I’m sure your inbox must be getting assaulted with emails from random people that saw you on dragons den last week and I am afraid to say I am another of them. However I just wanted to say you really inspired me.
I am also a South African, I live in London, and have just graduated from business school. Like you I have a passion and my passion is entrepreneurship. Recently I have noticed that people are now looking at new ways of doing things for themselves and following their passions and shows like dragons den is only the start of this movement whereby people will start to branch out of the normal work environments and cultures and go and follow their dreams. I have been working on a online form of the den whereby people upload a video pitch to not just 5 “dragons” but instead to whoever is watching and wants to share the entrepreneurs dream and help him or her make it happen. Its a much broader and more interactive approach to putting entrepreneurs and investors in touch.
Your story and your experience on the den is exactly the type of problem I am trying to fix. Not all investors are the same and not all businesses are the same, the dragons den only matches a certain type of person with a certain type of investor. I am sure that there are hundreds of people with money out there that share your vision and would like to get involved with your company but none of them where sitting in that den on the day. I am sure you have probably had the type of people you are looking for approach you after your pitch was aired on T.V. simply because you got showcased? This is exactly what my new venture will allow people such as yourself to do, without having to jump through all the hoops of getting on T.V.
I just wanted to say thank you for the bit of inspiration, your story really concreted my idea that there is a need for such a service as the one I am creating and I will now race full steam ahead to bring it to life.
Good luck in the future.
Craig
Good luck Craig. Keep in touch . Let me know how it is going.
Hi Steve, I have one of your beautiful swings - bought about 8 years ago -as soon as I saw it I thought of the pleasure it would bring to us all- children, grandchildren and friends- and of your skill and enjoyment in creating it. I thought of memories that would be carried through the years and decades of carefree, happy moments spent relaxing, chatting, reading, sharing secrets - there’s room for two- of summer afternoons. That might sound romantic but memories are made, are personalities created, of just such things as this ; my grandchildren love to sit in it , to play, read, sleep, stand on it to pick the grapes and figs and climb through the holes- things they’ll never forget. Wealth has little to do with money beyond covering the overheads, and much to do with quality of life. The burnished copper and the inviting space look amazing in the garden - any garden- so it’s much more than a swing, it’s a piece of sculpture and as such maybe the value is of a different measure. Mass producing something like this would change its character - so I’m very glad the dragons encouraged you to think again ! It’s sometimes difficult to quantify cost and value ….

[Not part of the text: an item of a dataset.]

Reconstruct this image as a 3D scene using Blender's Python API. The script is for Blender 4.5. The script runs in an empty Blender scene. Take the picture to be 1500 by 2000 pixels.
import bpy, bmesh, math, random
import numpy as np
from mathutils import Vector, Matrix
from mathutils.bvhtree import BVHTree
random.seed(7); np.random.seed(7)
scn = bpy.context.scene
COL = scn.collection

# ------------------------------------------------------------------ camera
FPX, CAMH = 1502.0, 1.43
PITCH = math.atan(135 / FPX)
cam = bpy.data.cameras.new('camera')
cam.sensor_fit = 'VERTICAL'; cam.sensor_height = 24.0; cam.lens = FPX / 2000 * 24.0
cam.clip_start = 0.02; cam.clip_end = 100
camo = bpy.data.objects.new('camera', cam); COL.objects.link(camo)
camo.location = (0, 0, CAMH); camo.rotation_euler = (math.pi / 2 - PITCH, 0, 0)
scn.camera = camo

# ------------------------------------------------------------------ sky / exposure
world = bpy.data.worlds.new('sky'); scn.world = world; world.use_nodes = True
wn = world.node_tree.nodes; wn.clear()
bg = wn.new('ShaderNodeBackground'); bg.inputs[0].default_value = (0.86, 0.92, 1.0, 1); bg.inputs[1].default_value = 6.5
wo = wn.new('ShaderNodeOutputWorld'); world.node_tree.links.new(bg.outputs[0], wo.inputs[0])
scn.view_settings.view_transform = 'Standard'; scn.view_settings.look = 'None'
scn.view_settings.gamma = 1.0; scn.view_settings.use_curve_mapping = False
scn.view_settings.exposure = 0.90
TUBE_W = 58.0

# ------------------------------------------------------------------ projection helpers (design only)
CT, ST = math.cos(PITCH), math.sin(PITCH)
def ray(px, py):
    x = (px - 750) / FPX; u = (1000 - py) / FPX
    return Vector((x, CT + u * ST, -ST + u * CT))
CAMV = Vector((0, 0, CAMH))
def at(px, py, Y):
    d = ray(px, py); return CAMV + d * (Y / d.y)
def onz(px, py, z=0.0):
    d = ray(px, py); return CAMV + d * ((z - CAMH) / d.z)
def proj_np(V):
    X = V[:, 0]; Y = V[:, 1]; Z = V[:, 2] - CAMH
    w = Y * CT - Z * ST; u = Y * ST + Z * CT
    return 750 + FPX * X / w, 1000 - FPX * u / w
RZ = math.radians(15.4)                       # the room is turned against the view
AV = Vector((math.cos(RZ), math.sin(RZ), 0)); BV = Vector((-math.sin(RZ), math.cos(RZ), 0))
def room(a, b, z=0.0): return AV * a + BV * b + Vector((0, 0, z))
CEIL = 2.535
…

Hi Heather. thanks so much for the beautiful words. you have said it so wonderfully and really touch on what I really am trying to achieve. Mass producing my work is never in my plans. But being part of the memories of so many childhoods is a real thrill for me. To me its seems that this network of memories, that I have a small hand in making, could be my best work.xxx
Well said Steve, money doesn’t give people soul you know - and your pieces appeal to the soul. Money might be of use to you or access to a wider audience but the innate beauty of your work cannot be tampered with. One of these years - when my boat comes in - I hope to take delivery of one of your swings, I’ve been admiring them for several years now.